La relación que se entabla en la tarea educativa difícilmente puede reducirse a la transmisión de conocimientos, por exactos y hondos que estos sean. Antes que ello, se trata de una relación cargada de moralidad y afecto. Sin estos, sin un contenido ético y de amor, toda acción educativa estará abocada al fracaso y toda vocación docente se dirigirá a la frustración.
Y si la tarea de educar es comprometerse en una relación afectiva, es claro que ella no puede ser, en esencia, sino un acto de reconocimiento. Es una relación humana en la cual el maestro regala reconocimiento y abre vías para el autorreconocimiento, y todo ello ocurre desde las instancias básicas de nuestra interacción con los demás, comenzando por aquella que ciertos pensadores fundamentales encuentran en la mirada.
«La salvación está en la mirada», señala Simone Weil, y esa es una idea que podemos hallar también en Emmanuel Lévinas. Salvación, ¿de qué? En la relación educativa, se trata de salvarse una y otra vez de la deformación técnica de la enseñanza, de la degradación de la vocación en simple acto contractual, de la imperceptible fusión de cada estudiante en una masa anónima y sin rostro. La mirada dada y recibida particulariza, salva lo que hay de vida en el acto de educar, lo protege de la rutina, del imperio de los procedimientos, de la fuerza neutralizadora del método.
Esa mirada que constituye camino de reconocimiento tiene, además, en un país como el nuestro, otra imperiosa función: la de salvarnos de esas terribles lacras de nuestra vida colectiva como son la marginación, la discriminación, el racismo, la reproducción de un mundo de privilegiados y excluidos. Esos lastres se encuentran enraizados también, desde hace mucho tiempo, en nuestro sistema educativo, en sus prácticas y hábitos, así como en su propia organización institucional. Y frente a la fuerza en apariencia invencible de lo que está escrito en nuestro proceso histórico, solo se puede levantar, una vez más, la mirada de sujetos libres: el maestro tiene que escoger una mirada distinta, independiente de lo que su ambiente le manda, dirigida al encuentro y el diálogo y no a la clasificación, que es manía propia de una sociedad de castas. Esa mirada salva y lo salva. Esa mirada libre de prejuicios, que ve en el corazón de cada niño un fin absoluto, puede ser, al fin y al cabo, todo lo que el maestro debe saber.
Ser maestro es practicar y enseñar esa piedad que nos conduce a la sublevación moral; es abrirse uno mismo, y ayudar a los demás a abrirse, a ese dolor que nos hace actuar. Esta educación para la compasión va a contracorriente de concepciones más estrechas que privilegian u otorgan exclusividad a la transmisión de saberes específicos y que, al así hacerlo, dejan de lado la ética como contenido y forma, sustancia y medio, de la educación. Esos modelos de enseñanza se colocan, finalmente, al margen del mundo; optan por la ignorancia en su sentido más radical.

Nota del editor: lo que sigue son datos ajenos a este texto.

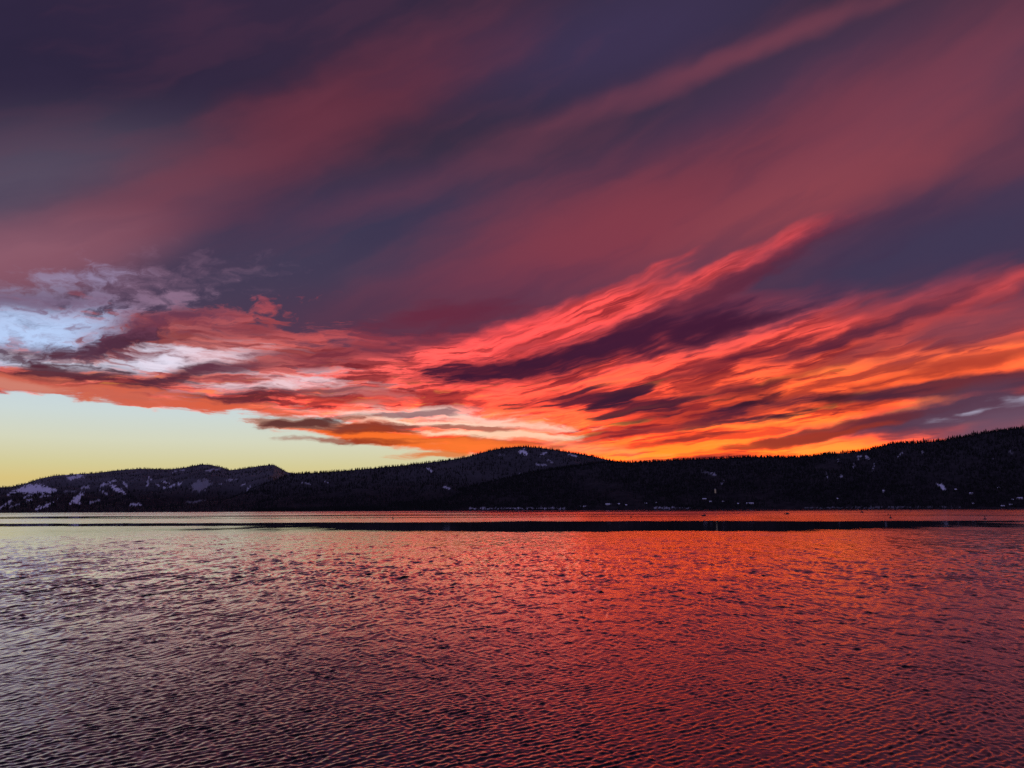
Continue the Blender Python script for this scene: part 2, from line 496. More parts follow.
def slick(x, y):
    """1 where the breeze ruffles the lake, about 0 in the glassy slicks"""
    wob = (fbm(x / 60, y / 90, 3, 5) - 0.5)
    # the long slick: from far left, widening in front of the viewer
    e1 = ((x - 60) / 250) ** 2 + ((y - 535 - 0.02 * x) / 165) ** 2
    e2 = ((x + 230) / 620) ** 2 + ((y - 610 + 0.05 * x) / 70) ** 2
    f = np.minimum(e1, e2) + wob * 0.7
    f = f + 0.5 * (fbm(x / 14, y / 40, 3, 8) - 0.5)
    s = sstep(f, 0.62, 1.25)
    # faint windrows farther out
    lines = fbm(x / 900 + 3, y / 150, 3, 21)
    far = sstep(y, 800, 1200)
    s = s * (1 - far * 0.88 * sstep(lines, 0.55, 0.64))
    return s

GUST = 0.68 + 0.64 * fbm(WX / 26, WY / 46, 4, 31)
GUST *= 0.70 + 0.6 * fbm(WX / 140, WY / 170, 3, 47)
MASK = slick(WX, WY)
GUST *= 0.6 + 0.8 * fbm(WX / 1.3 + WY / 9.0, WY / 3.0, 3, 61)
AMP = GUST * (0.01 + 0.99 * MASK)
Z = np.zeros_like(WX)
lost = np.zeros(rows)
# wind ripples, steepest in the shoaling water under the bank
near_k = np.interp(rad, [25, 45, 80, 140, 260, 600], [1.15, 1.0, 0.42, 0.12, 0.10, 0.10])
comps = []
for i in range(44):
    lam = 0.24 * (1.3 / 0.24) ** ((i + rng.rand()) / 44)
    th = R(-42) + rng.randn() * R(22)
    comps.append((lam, th, math.exp(-(math.log(lam / 0.45) / 0.4) ** 2 * 0.5)))
norm = math.sqrt(sum(w * w for _, _, w in comps) / 2)
RIPPLE = 0.135
for lam, th, w in comps:
    k = 2 * math.pi / lam
    s = RIPPLE * w / norm
    keep = sstep(lam / spacing, 2.0, 3.6)
    lost += (1 - keep ** 2) * (s * near_k) ** 2 / 2
    live = keep > 0.001
    if live.any():
        n_ = int(np.nonzero(live)[0].max()) + 1
        arg = k * (WX[:n_] * math.cos(th) + WY[:n_] * math.sin(th)) + rng.rand() * 6.283
        Z[:n_] += (s / k) * (keep * near_k)[:n_, None] * np.sin(arg)
# short-crested chop that lengthens with the distance from the bank
CHOP = np.interp(rad, [25, 40, 65, 100, 150, 260, 420, 600], [0.060, 0.070, 0.074, 0.064, 0.050, 0.040, 0.03, 0.0])
LW = np.clip(0.00036 * rad ** 2, 0.5, 10)      # dominant wavelength away from the bank
LC = np.clip(0.013 * rad, 0.4, 4)              # and crest length
la, lr = AA / 0.05, np.log(RR) / 0.05
UX = WX + (0.011 * RR) * (fbm(la, lr, 3, 91) - 0.5) * 2.4
UY = WY + LW[:, None] * (fbm(la * 1.3 + 40, lr * 1.2, 3, 97) - 0.5) * 2.6
del la, lr
chop = []
for i in range(330):
    ly = 0.36 * (14 / 0.36) ** rng.rand()
    lx = 0.3 * (12 / 0.3) ** rng.rand()
    sg = 1 if rng.rand() < 0.66 else -1
    g = np.exp(-0.5 * (np.log(ly / LW) / 0.48) ** 2 - 0.5 * (np.log(lx / (LC * 1.25)) / 0.75) ** 2)
    chop.append((ly, -sg * lx, g))
tot = np.sqrt(sum(g * g for _, _, g in chop) / 2)
for ly, lx, g in chop:
    g = g / np.maximum(tot, 1e-6) * CHOP * 0.72
    live = np.nonzero(g > 0.0014)[0]
    if len(live) == 0: continue
    i0, i1 = live[0], live[-1] + 1
    ky = 2 * math.pi / ly
    arg = ky * UY[i0:i1] + 2 * math.pi / lx * UX[i0:i1] + rng.rand() * 6.283
    Z[i0:i1] += (g[i0:i1] / ky)[:, None] * np.sin(arg)
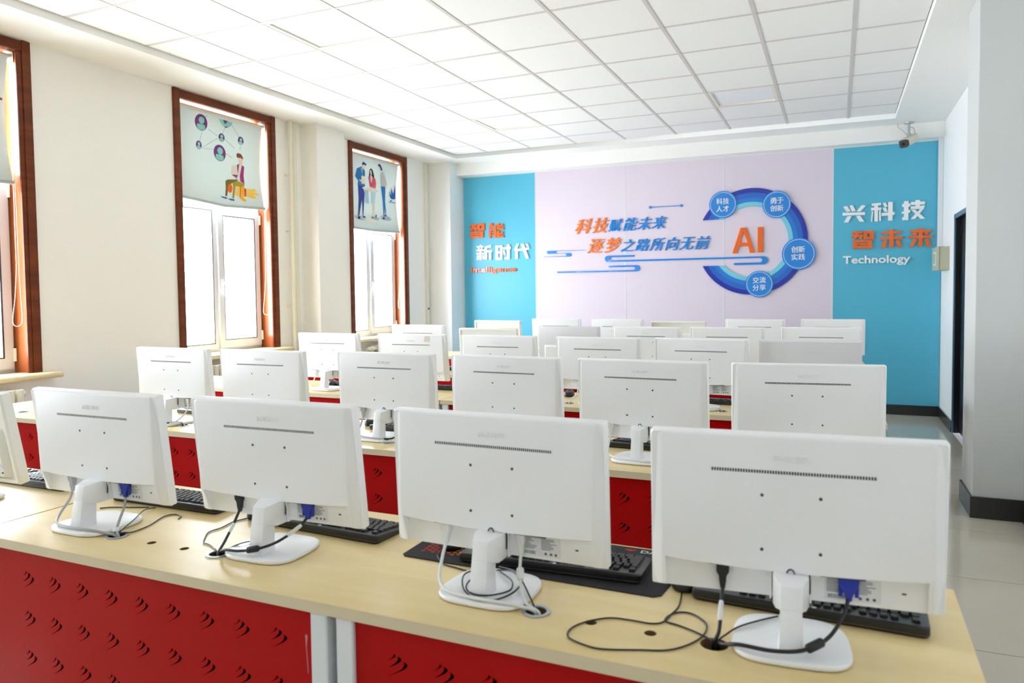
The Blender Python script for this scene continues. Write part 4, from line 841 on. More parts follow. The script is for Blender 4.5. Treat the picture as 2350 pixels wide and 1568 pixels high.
# ------------------------------------------------------------------ surveillance camera under the soffit
t = thing('security_camera', 'cream bullet security camera hanging from the soffit over the mural corner', 'camera', (0.69, 8.76, SOFF_Z), 0)
obj('ceiling_plate', G().cyl((0, 0), 'z', 0.048, -0.014, -0.001, 24, 0.05), M_ALU, t, smooth=40)
obj('drop_arm', G().cyl((0, 0), 'z', 0.012, -0.125, -0.012, 12).cyl((0, 0), 'z', 0.02, -0.15, -0.115, 12), M_ALU, t, smooth=40)
e = Matrix.Translation((0.0, -0.03, -0.20)) @ Euler((math.radians(22), 0, math.radians(-34))).to_matrix().to_4x4()
cb = obj('camera_body', G().loft([[(p[0], y, p[1]) for p in round_rect(0.085, 0.08, 0.016, 4)] for y in (-0.10, 0.11)]).put(e), M_CCTV, t, smooth=40)
obj('sun_hood', G().loft([[(p[0], y, p[1] + 0.006) for p in round_rect(0.094, 0.082, 0.016, 4)] for y in (-0.085, 0.10)]).put(e), M_CCTV, cb, smooth=40)
obj('lens_face', G().loft([[(p[0], y, p[1]) for p in round_rect(0.086, 0.08, 0.018, 4)] for y in (-0.118, -0.085)]).put(e), M_BLACK, cb, smooth=40)
obj('lens', G().cyl((0, 0), 'y', 0.018, -0.122, -0.117, 16).put(e), M_SCREEN, cb, smooth=40)
obj('camera_cable', G().tube(smooth_path([(0.03, 0.03, -0.2), (0.06, 0.04, -0.13), (0.045, 0.03, -0.06), (0.01, 0.01, -0.05)]), 0.003, 6), M_GCABLE, t, smooth=60)
obj('ceiling_cable', G().tube(smooth_path([(-0.11, 0.0, -0.002), (-0.10, 0.0, -0.045), (-0.06, 0.0, -0.08), (-0.02, 0.0, -0.13), (0.0, 0.0, -0.14)]), 0.0025, 6), M_GCABLE, t, smooth=60)


# ------------------------------------------------------------------ mural lettering and emblem
FACE = Y1 - 0.006       # front of the panels


def sign(name, label, cx, cz, cat='lettering'):
    return thing(name, label, cat, (cx, FACE, cz))


def char_block(strokes, m, parent, origin, depth=0.018):
    """One blocky character: its strokes are bars of one thickness, standing off the panel."""
    g = G()
    for i, s in enumerate(strokes):
        g.prism([(p[0] - origin[0], p[1] - origin[1]) for p in s], 'y', -depth - 0.0006 * i, -0.0005)
    return obj('character', g, m, parent)


def char_plate(splines, m, parent, origin, depth, name='character'):
    me = flat(name, [[(p[0] - origin[0], p[1] - origin[1]) for p in s] for s in splines], depth, m)
    me.transform(Matrix.Translation((0, -depth / 2 - 0.0005, 0)) @ WALL_ROT)
    return link(name, me, parent)


def char_font(ch, bx, m, parent, origin, depth, bold=0.02, shear=0.0, name='character', lift=0.0):
    me = embolden(text_mesh(name, ch, m, 0.1, 0.0, shear), bold, m)
    fit_xy(me, bx[0] - origin[0], bx[1] - origin[1], bx[2] - origin[0], bx[3] - origin[1], depth)
    me.transform(Matrix.Translation((0, -lift - 0.0005, 0)) @ WALL_ROT)
    return link(name, me, parent)


c = (-4.25, 2.0)
t = sign('wall_lettering', 'orange and white raised characters over Intelligence on the turquoise panel by the windows', *c)
for k, m in (('zhi_l', M_ORANGE), ('neng', M_ORANGE), ('xin', M_WHITE_A), ('shi', M_WHITE_A), ('dai', M_WHITE_A)):
    char_block(BLOCK_GLYPHS[k], m, t, c)


def latin_word(word, bx, m, parent, origin, depth):
    """A word of separate raised letters, set out in one line across the box."""
    whole = text_mesh('letter', word, m, 0.1, 0.022)
    xs = [v.co.x for v in whole.vertices]
    ys = [v.co.y for v in whole.vertices]
    ax, bx0, ay, by = min(xs), max(xs), min(ys), max(ys)
    bpy.data.meshes.remove(whole)
    pos = []
    for k in range(len(word)):
        me = text_mesh('letter', word[:k + 1], m, 0.1, 0.022)
        one = text_mesh('letter', word[k], m, 0.1, 0.022)
        right = max(v.co.x for v in me.vertices)
        w1 = max(v.co.x for v in one.vertices)
        bpy.data.meshes.remove(me)
        sx = (bx[2] - bx[0]) / (bx0 - ax)
        sy = (bx[3] - bx[1]) / (by - ay)
        for v in one.vertices:
            x = v.co.x + right - w1
            v.co = ((x - ax) * sx + bx[0] - origin[0], (v.co.y - ay) * sy + bx[1] - origin[1], (v.co.z + 0.05) / 0.1 * depth)
        one.transform(Matrix.Translation((0, -0.0005, 0)) @ WALL_ROT)
        link('letter', one, parent)


latin_word('Intelligence', LATIN['Intelligence'], M_ORANGE, t, c, 0.014)

c = (0.45, 1.9)
t = sign('wall_lettering', 'white and orange raised characters over Technology on the turquoise panel by the aisle', *c)
for k, m in (('xing', M_WHITE_A), ('ke', M_WHITE_A), ('ji', M_WHITE_A), ('zhi_r', M_ORANGE), ('wei', M_ORANGE), ('lai', M_ORANGE)):
    char_block(BLOCK_GLYPHS[k], m, t, c)
latin_word('Technology', LATIN['Technology'], M_WHITE_A, t, c, 0.014)

c = (-2.5, 2.2)
t = sign('slogan_lettering', 'upper slanted slogan line in orange and blue on the lilac panels', *c)
for k, q in enumerate(SLOGAN_UPPER):
    char_font(q[0], q[1:], M_ORANGE2 if k < 2 else M_SKY_A, t, c, 0.014, 0.026, 0.32)
c = (-2.1, 1.95)
t = sign('slogan_lettering', 'lower slanted slogan line in orange and blue on the lilac panels', *c)
for k, q in enumerate(SLOGAN_LOWER):
    char_font(q[0], q[1:], M_ORANGE2 if k < 2 else M_SKY_A, t, c, 0.014, 0.026, 0.32)

# ring emblem with badges
RCX, RCZ = -0.922, 1.958
t = sign('ring_emblem', 'open blue ring emblem with four round badges around AI', RCX, RCZ, 'emblem')


def ring_band(r_out, r_in, zt, zb, m, depth):
    """Ring open towards the left, cut off level at zt above and zb below."""
    def arc(r):
        a0 = math.asin(zt / r)
        a1 = math.asin(zb / r)
        start, end = math.pi - a0, -(math.pi + a1)
        n = 72
        return [(r * math.cos(start + (end - start) * k / n), r * math.sin(start + (end - start) * k / n)) for k in range(n + 1)]
    return char_plate([arc(r_out) + arc(r_in)[::-1]], m, t, (0, 0), depth, 'ring_band')


for ro, ri, m, d in ((0.623, 0.569, M_NAVY_A, 0.016), (0.5695, 0.512, M_MID1, 0.0155), (0.5125, 0.462, M_MID2, 0.015), (0.4625, 0.411, M_CYAN, 0.0145)):
    ring_band(ro, ri, 0.274, -0.274, m, d)
char_plate(BLOCK_GLYPHS['A'], M_ORANGE, t, (RCX, RCZ), 0.018)
char_plate(BLOCK_GLYPHS['I'], M_ORANGE, t, (RCX, RCZ), 0.018)
for (bc, r, chars) in BADGES:
    bx, bz = bc[0] - RCX, bc[1] - RCZ
    bd = char_plate([circle(bx, bz, r, 48)], M_SKY_A, t, (0, 0), 0.026, 'badge')
    me = flat('badge_line', [circle(bx, bz, r * 0.915, 48), circle(bx, bz, r * 0.89, 48)], 0.001, M_WHITE_A)
    me.transform(Matrix.Translation((0, -0.0272, 0)) @ WALL_ROT)
    link('badge_line', me, bd)
    for q in chars:
        char_font(q[0], q[1:], M_WHITE_A, bd, (RCX, RCZ), 0.002, 0.012, 0.0, 'badge_character', 0.0262)


def half(cx, cz, rx, rz, a0, a1, n=10):
    return [(cx + rx * math.cos(math.radians(a0 + (a1 - a0) * k / n)), cz + rz * math.sin(math.radians(a0 + (a1 - a0) * k / n))) for k in range(n + 1)]


def wall_strip(name, label, polys):
    cx = sum(p[0] for q in polys for p in q) / sum(len(q) for q in polys)
    cz = sum(p[1] for q in polys for p in q) / sum(len(q) for q in polys)
    s = sign(name, label, cx, cz, 'wall decoration')
    for q in polys:
        char_plate([q], M_SKY_A, s, (cx, cz), 0.012, 'strip')
    return s


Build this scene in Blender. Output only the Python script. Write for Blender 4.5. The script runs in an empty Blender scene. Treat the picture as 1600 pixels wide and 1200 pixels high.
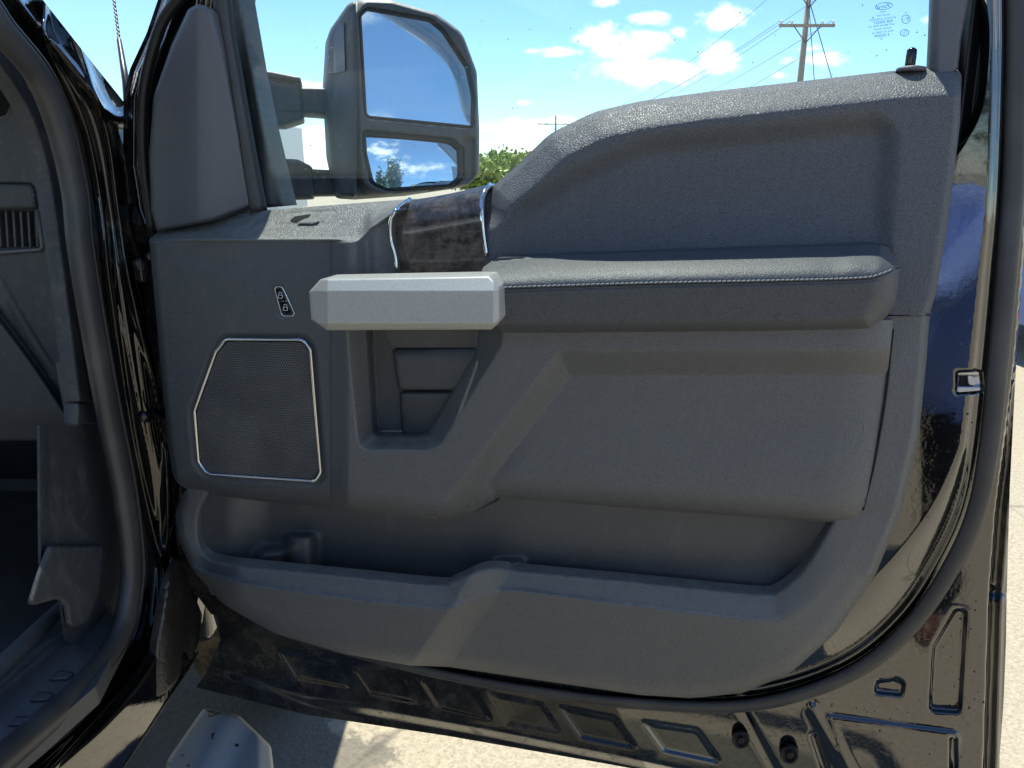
import bpy, bmesh, math, random
import numpy as np
from mathutils import Vector, Matrix
random.seed(7); RNG = np.random.default_rng(7)
R_ = math.radians

# ------------------------------------------------------------------ camera, sky, sun
F = 1155.0; TH = R_(16.0); CAMZ = 1.5
scn = bpy.context.scene
cam_d = bpy.data.cameras.new('camera'); cam = bpy.data.objects.new('camera', cam_d)
scn.collection.objects.link(cam); scn.camera = cam
cam_d.sensor_width = 36.0; cam_d.lens = 36.0 * F / 1600.0
cam_d.clip_start = 0.02; cam_d.clip_end = 3000
cam.location = (0, 0, CAMZ); cam.rotation_euler = (R_(90) - TH, 0, 0)
SUN_EL, SUN_AZ = 69.0, -13.0          # azimuth measured from +Y towards +X
sv = Vector((math.sin(R_(SUN_AZ)) * math.cos(R_(SUN_EL)), math.cos(R_(SUN_AZ)) * math.cos(R_(SUN_EL)), math.sin(R_(SUN_EL))))
sl = bpy.data.lights.new('sun', 'SUN'); sl.energy = 4.1; sl.angle = R_(0.5); sl.color = (1.0, 0.965, 0.84)
so = bpy.data.objects.new('sun', sl); scn.collection.objects.link(so)
so.rotation_euler = sv.to_track_quat('Z', 'Y').to_euler(); so.location = (0, 0, 30)
scn.view_settings.view_transform = 'Standard'; scn.view_settings.look = 'None'
scn.view_settings.gamma = 1.0; scn.view_settings.exposure = 1.05
scn.view_settings.use_curve_mapping = False
SKY_STRENGTH = 0.09

fwd = np.array([0, math.cos(TH), -math.sin(TH)]); up = np.array([0, math.sin(TH), math.cos(TH)]); CAM = np.array([0, 0, CAMZ])
def rays(px, py):
    px = np.asarray(px, float); py = np.asarray(py, float)
    a = (px - 800) / F; b = (600 - py) / F
    return np.stack([a, fwd[1] + b * up[1], fwd[2] + b * up[2]], -1)

# world with clouds
w = bpy.data.worlds.new('World'); scn.world = w; w.use_nodes = True
nt = w.node_tree; nt.nodes.clear()
def N(t, typ, **kw):
    n = t.nodes.new(typ)
    for k, v in kw.items(): setattr(n, k, v)
    return n
def M(t, op, a, b=None, c=None, clamp=False):
    n = t.nodes.new('ShaderNodeMath'); n.operation = op; n.use_clamp = clamp
    for i, v in enumerate((a, b, c)):
        if v is None: continue
        if isinstance(v, (int, float)): n.inputs[i].default_value = v
        else: t.links.new(v, n.inputs[i])
    return n.outputs[0]
sky = N(nt, 'ShaderNodeTexSky', sky_type='NISHITA', sun_disc=False)
sky.sun_elevation = R_(SUN_EL); sky.sun_rotation = R_(SUN_AZ); sky.altitude = 200; sky.air_density = 0.95; sky.dust_density = 0.0; sky.ozone_density = 2.2
tc = N(nt, 'ShaderNodeTexCoord'); sp = N(nt, 'ShaderNodeSeparateXYZ'); nt.links.new(tc.outputs['Generated'], sp.inputs[0])
az = M(nt, 'ARCTAN2', sp.outputs[0], sp.outputs[1]); el = M(nt, 'ARCSINE', sp.outputs[2])
cb = N(nt, 'ShaderNodeCombineXYZ'); nt.links.new(az, cb.inputs[0]); nt.links.new(el, cb.inputs[1])
def wnoise(scale, detail, sy=1.0, rough=.6, off=0):
    mp = N(nt, 'ShaderNodeMapping'); mp.inputs['Scale'].default_value = (1, sy, 1); mp.inputs['Location'].default_value = (off, off * .7, 0)
    nt.links.new(cb.outputs[0], mp.inputs[0])
    n = N(nt, 'ShaderNodeTexNoise'); n.inputs['Scale'].default_value = scale; n.inputs['Detail'].default_value = detail
    n.inputs['Roughness'].default_value = rough; nt.links.new(mp.outputs[0], n.inputs['Vector']); return n.outputs['Fac']
nz = wnoise(22, 6, 1.6); nb = wnoise(60, 4, 1.5, off=3)
def azel(px, py):
    r = rays(px, py); r = r / np.linalg.norm(r); return math.atan2(r[0], r[1]), math.asin(r[2])
# clouds seen through the window: centre px, half width, half height, softness weight
CL = [(985, 70, 75, 30, 1), (1015, 112, 115, 28, 1), (1120, 95, 45, 30, 1), (875, 82, 45, 12, .9), (935, 58, 45, 24, 1), (1020, 28, 40, 16, .95),
      (1135, 28, 50, 22, .95), (815, 200, 80, 20, 1), (880, 190, 40, 10, .8), (820, 235, 50, 14, .8), (1285, 92, 60, 14, .8), (1265, 75, 40, 9, .5), (945, 2, 22, 12, .8),
      (495, 215, 60, 20, .9), (490, 260, 60, 22, 1), (480, 135, 50, 12, .7), (820, 160, 18, 5, .5), (1370, 120, 30, 6, .4), (1460, 30, 20, 10, .5),
      (1215, 118, 20, 6, .5), (1060, 50, 12, 10, .5), (830, 80, 20, 5, .5)]
acc = None
for cx, cy, hw, hh, wt in CL:
    a0, e0 = azel(cx, cy); a1, _ = azel(cx + hw, cy); _, e1 = azel(cx, cy - hh)
    u = M(nt, 'MULTIPLY', M(nt, 'SUBTRACT', az, a0), 1 / (a1 - a0)); v = M(nt, 'MULTIPLY', M(nt, 'SUBTRACT', el, e0), 1 / (e1 - e0))
    q = M(nt, 'SQRT', M(nt, 'ADD', M(nt, 'MULTIPLY', u, u), M(nt, 'MULTIPLY', v, v)))
    dd = M(nt, 'MULTIPLY', M(nt, 'SUBTRACT', 1.0, q), wt)
    acc = dd if acc is None else M(nt, 'MAXIMUM', acc, dd)
acc = M(nt, 'MAXIMUM', acc, -1.0)
dens = M(nt, 'ADD', M(nt, 'ADD', acc, .04), M(nt, 'MULTIPLY', M(nt, 'SUBTRACT', nz, .5), 1.9))
dens = M(nt, 'ADD', dens, M(nt, 'MULTIPLY', M(nt, 'SUBTRACT', nb, .5), .8))
front = M(nt, 'SMOOTH_MAX', dens, -5.0, .01)
mr = N(nt, 'ShaderNodeMapRange', interpolation_type='SMOOTHSTEP'); nt.links.new(front, mr.inputs[0])
mr.inputs[1].default_value = 0.0; mr.inputs[2].default_value = .75
# general fair-weather clouds for the rest of the sky
gn = wnoise(4.2, 7, 1.9, .58, off=5.3); gm = wnoise(1.3, 2, 1.4, .5, off=9)
g = M(nt, 'ADD', gn, M(nt, 'MULTIPLY', M(nt, 'SUBTRACT', gm, .5), .5))
g = M(nt, 'SUBTRACT', g, M(nt, 'MULTIPLY', M(nt, 'MAXIMUM', M(nt, 'SUBTRACT', el, .35), 0.0), .35))
mg = N(nt, 'ShaderNodeMapRange', interpolation_type='SMOOTHSTEP'); nt.links.new(g, mg.inputs[0]); mg.inputs[1].default_value = .50; mg.inputs[2].default_value = .62
# the strip ahead holds the placed clouds only
aa = M(nt, 'ABSOLUTE', az)
mf = N(nt, 'ShaderNodeMapRange', interpolation_type='SMOOTHSTEP'); nt.links.new(aa, mf.inputs[0]); mf.inputs[1].default_value = .62; mf.inputs[2].default_value = .95
me_ = N(nt, 'ShaderNodeMapRange', interpolation_type='SMOOTHSTEP'); nt.links.new(el, me_.inputs[0]); me_.inputs[1].default_value = .3; me_.inputs[2].default_value = .5
gmask = M(nt, 'MAXIMUM', mf.outputs[0], me_.outputs[0])
cl = M(nt, 'MAXIMUM', mr.outputs[0], M(nt, 'MULTIPLY', mg.outputs[0], gmask))
cl = M(nt, 'MULTIPLY', cl, .93, clamp=True)
tint = N(nt, 'ShaderNodeMix', data_type='RGBA', blend_type='MULTIPLY'); tint.inputs[0].default_value = 1
nt.links.new(sky.outputs[0], tint.inputs[6]); tint.inputs[7].default_value = (.86, 1.06, 1.2, 1)
shade = N(nt, 'ShaderNodeMix', data_type='RGBA'); nt.links.new(M(nt, 'MULTIPLY', nz, 1.0), shade.inputs[0])
shade.inputs[6].default_value = (10.2, 10.1, 9.3, 1); shade.inputs[7].default_value = (7.8, 8.0, 7.7, 1)
mx = N(nt, 'ShaderNodeMix', data_type='RGBA'); nt.links.new(cl, mx.inputs[0]); nt.links.new(tint.outputs[2], mx.inputs[6]); nt.links.new(shade.outputs[2], mx.inputs[7])
bg = N(nt, 'ShaderNodeBackground'); bg.inputs[1].default_value = SKY_STRENGTH; nt.links.new(mx.outputs[2], bg.inputs[0])
wo = N(nt, 'ShaderNodeOutputWorld'); nt.links.new(bg.outputs[0], wo.inputs[0])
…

De más está decir que esta consideración sobre el necesario papel de la ética dentro de la actividad educativa está destinada a resonar poderosa y críticamente sobre el estado del Perú de nuestros días. Gobernar debería ser, también, educar: educar para el civismo, educar para el respeto mutuo, educar, ya ha sido dicho, para la compasión. Y si ello es o debiera ser así, queda claro que los gobernantes que el Perú ha tenido desde hace décadas han sido más bien, en su mayoría, paradigmas del antimaestro: soberbios y frívolos frente al dolor de los humildes, manipuladores y maquiavélicos en grado extremo, protectores cuando no agentes activos de la corrupción.
Si los gobernantes autoritarios y corruptos que hemos tenido en décadas recientes representan al antimaestro, el educador genuino se debe erigir, más bien, en un antidictador: es quien de modo permanente somete a crítica su autoridad y que paso a paso está preocupado de no atropellar los derechos y las autonomías ajenas. Busca la transformación de los corazones y la germinación de una cierta generosidad y, sobre todo, está siempre dispuesto a aprender de aquellos a quienes enseña e, incluso, de aquellos a quienes todavía no ha encontrado en el camino de la enseñanza.
Tenemos la necesidad de recuperar el hecho ético de la educación, una educación cuyo mejor fruto sea sembrar en los niños peruanos el deseo de vivir y de prepararse para una vida buena. Pero ello requiere una reconstrucción de nuestro mundo moral, una revuelta ética que ha de realizarse desde las conciencias individuales. El maestro es un formador de seres éticos, y es un formador de ciudadanos: seres morales, libres, abiertos a la compasión y al respeto.